◆ Challenge:
Give back, exactly as written, the lines from the beginning of the listing through the one that contains "return float(np.interp(th, np.arctan2(X, Hh), path['S'][1:-1]))".

- - - - - - -

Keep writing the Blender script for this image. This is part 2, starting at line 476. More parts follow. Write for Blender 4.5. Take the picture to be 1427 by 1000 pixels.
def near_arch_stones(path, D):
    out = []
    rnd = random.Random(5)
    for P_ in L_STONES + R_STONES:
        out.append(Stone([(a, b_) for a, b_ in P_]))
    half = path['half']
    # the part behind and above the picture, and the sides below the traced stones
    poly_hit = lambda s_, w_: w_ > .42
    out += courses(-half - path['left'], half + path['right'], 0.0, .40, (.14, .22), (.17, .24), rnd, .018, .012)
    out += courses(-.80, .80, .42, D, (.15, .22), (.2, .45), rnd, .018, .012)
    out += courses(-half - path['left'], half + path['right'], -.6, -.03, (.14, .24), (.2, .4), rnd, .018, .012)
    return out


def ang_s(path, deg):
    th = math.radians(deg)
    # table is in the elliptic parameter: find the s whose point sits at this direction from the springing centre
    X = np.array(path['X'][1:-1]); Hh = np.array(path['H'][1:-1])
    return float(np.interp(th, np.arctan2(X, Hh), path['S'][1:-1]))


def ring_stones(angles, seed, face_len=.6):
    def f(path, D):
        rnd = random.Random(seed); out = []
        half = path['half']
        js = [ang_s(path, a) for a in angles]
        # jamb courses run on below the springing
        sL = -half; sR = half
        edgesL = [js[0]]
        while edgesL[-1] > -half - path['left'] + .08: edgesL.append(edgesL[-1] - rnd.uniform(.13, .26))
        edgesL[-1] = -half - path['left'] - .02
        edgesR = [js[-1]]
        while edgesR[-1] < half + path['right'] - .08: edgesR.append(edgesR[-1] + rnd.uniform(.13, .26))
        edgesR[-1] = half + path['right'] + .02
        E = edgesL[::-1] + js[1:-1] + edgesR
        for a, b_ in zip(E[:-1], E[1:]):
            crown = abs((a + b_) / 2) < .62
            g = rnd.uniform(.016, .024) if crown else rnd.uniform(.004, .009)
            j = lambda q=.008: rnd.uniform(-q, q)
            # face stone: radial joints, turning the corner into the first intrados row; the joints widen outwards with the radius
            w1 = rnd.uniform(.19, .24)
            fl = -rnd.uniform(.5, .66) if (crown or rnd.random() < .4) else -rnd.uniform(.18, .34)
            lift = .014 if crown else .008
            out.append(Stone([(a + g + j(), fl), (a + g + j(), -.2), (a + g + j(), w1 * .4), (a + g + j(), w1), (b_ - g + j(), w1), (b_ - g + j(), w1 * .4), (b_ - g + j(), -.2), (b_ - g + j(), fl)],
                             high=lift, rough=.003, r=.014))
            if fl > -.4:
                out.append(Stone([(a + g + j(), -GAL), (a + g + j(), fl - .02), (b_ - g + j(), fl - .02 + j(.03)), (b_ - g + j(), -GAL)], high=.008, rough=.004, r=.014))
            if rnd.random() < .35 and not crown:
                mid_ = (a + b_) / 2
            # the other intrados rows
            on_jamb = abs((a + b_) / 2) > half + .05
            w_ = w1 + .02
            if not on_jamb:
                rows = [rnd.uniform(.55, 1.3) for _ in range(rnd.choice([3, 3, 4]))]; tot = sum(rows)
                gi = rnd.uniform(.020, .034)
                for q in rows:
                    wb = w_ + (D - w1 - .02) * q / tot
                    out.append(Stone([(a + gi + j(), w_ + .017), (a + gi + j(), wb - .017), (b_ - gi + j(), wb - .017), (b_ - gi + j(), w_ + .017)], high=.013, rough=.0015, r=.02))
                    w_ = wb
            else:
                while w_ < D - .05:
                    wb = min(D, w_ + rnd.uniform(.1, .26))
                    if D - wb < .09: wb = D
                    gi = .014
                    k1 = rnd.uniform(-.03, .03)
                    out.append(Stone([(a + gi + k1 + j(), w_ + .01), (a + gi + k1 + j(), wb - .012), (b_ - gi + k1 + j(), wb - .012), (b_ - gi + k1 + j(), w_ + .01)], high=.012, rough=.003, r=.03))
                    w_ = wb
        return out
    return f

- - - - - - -

◆ Full solution:
Keep writing the Blender script for this image. This is part 2, starting at line 476. More parts follow. Write for Blender 4.5. Take the picture to be 1427 by 1000 pixels.
def near_arch_stones(path, D):
    out = []
    rnd = random.Random(5)
    for P_ in L_STONES + R_STONES:
        out.append(Stone([(a, b_) for a, b_ in P_]))
    half = path['half']
    # the part behind and above the picture, and the sides below the traced stones
    poly_hit = lambda s_, w_: w_ > .42
    out += courses(-half - path['left'], half + path['right'], 0.0, .40, (.14, .22), (.17, .24), rnd, .018, .012)
    out += courses(-.80, .80, .42, D, (.15, .22), (.2, .45), rnd, .018, .012)
    out += courses(-half - path['left'], half + path['right'], -.6, -.03, (.14, .24), (.2, .4), rnd, .018, .012)
    return out


def ang_s(path, deg):
    th = math.radians(deg)
    # table is in the elliptic parameter: find the s whose point sits at this direction from the springing centre
    X = np.array(path['X'][1:-1]); Hh = np.array(path['H'][1:-1])
    return float(np.interp(th, np.arctan2(X, Hh), path['S'][1:-1]))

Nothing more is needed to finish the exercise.